A SOUTHAMPTON printing firm was joined by Saints legend Francis Benali when it launched its new £1 million press.

Indigo Press were the first company to install a perfecting H-UV Press in 2015 now they are the first to have two.

The presses, manufactured by Japanese firm Komori, use a UV lamp to dry the paper as it goes through the press.

This works well with uncoated paper – which director Tony Swift said is gaining in popularity – as it dries the ink almost instantly preventing it from soaking into the paper and blotting.

“The press will increase our capacity, because aside from the fact that it’s H-UV, it’s faster, it’s better and it’s newer,” said Tony.

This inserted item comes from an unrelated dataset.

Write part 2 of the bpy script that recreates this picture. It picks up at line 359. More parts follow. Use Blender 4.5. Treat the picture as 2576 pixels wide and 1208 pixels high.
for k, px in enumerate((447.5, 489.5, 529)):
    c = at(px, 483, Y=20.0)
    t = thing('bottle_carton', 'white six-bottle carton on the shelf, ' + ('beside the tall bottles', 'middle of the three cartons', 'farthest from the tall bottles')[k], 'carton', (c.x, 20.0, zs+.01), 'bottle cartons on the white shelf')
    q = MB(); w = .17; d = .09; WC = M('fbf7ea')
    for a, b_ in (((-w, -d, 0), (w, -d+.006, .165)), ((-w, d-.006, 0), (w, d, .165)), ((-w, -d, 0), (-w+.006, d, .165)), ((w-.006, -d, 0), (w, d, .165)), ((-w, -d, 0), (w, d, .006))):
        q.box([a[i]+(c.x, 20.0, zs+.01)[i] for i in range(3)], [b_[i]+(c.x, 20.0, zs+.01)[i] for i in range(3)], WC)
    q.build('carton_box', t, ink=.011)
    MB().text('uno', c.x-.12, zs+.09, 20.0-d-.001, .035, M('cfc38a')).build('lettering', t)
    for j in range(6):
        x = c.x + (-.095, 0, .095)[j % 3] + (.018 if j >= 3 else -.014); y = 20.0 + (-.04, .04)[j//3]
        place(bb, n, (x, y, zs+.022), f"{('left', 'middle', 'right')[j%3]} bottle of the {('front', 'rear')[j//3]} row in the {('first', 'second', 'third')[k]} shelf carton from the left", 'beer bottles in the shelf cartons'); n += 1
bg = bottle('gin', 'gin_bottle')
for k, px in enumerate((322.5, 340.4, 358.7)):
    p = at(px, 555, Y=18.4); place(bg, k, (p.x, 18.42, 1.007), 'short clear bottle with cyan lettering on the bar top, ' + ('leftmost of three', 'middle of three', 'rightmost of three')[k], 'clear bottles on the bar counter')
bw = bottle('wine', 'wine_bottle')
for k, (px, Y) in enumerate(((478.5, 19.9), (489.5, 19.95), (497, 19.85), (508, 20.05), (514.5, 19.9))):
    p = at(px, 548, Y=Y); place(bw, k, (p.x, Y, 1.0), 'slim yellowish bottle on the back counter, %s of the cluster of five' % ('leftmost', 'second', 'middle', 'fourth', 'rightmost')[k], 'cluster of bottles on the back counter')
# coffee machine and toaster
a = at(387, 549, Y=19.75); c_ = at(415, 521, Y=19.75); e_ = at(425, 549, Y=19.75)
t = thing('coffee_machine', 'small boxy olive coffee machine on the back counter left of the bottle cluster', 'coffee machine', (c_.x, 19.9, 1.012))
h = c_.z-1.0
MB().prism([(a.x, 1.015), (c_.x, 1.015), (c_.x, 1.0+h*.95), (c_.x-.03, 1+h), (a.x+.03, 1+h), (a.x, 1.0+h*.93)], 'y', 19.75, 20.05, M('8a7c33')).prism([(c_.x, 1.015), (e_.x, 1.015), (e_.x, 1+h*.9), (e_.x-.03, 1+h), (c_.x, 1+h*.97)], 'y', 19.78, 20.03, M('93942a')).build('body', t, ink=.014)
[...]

“We also found when we put in the first H-UV press that there were fewer and fewer jobs that we wanted to put on the 10-colour. Everything was going onto the H-UV press because it just did a better job, we didn’t have to worry about drying, jobs can be printed, finished and out in the same day, and the quality is better – particularly on uncoated stocks.”

Indigo employs 46 staff and is going from strength to strength – partly as a result of the GDP data regulations which have seen a resurgence in print marketing in the form of mail shots and inserts in magazines, said Tony.

He and fellow directors Richard Docherty and John Ellis took over the company, founded in 1989, through a management buyout in 2004. Since then turnover has gone from £1.5m to £4.5m.

Offering litho print and services including folding, laminating, cutting and creasing, and spot UV, Indigo serves clients ranging from independent entrepreneurs to multinationals and trade customers.

Francis Benali’s links with the firm go back beyond 1989 as he used to live next door to the factory and can recall kicking his ball against the wall of what was then an auto electrics plant.

Indigo has since supported many of Francis’s charitable ventures.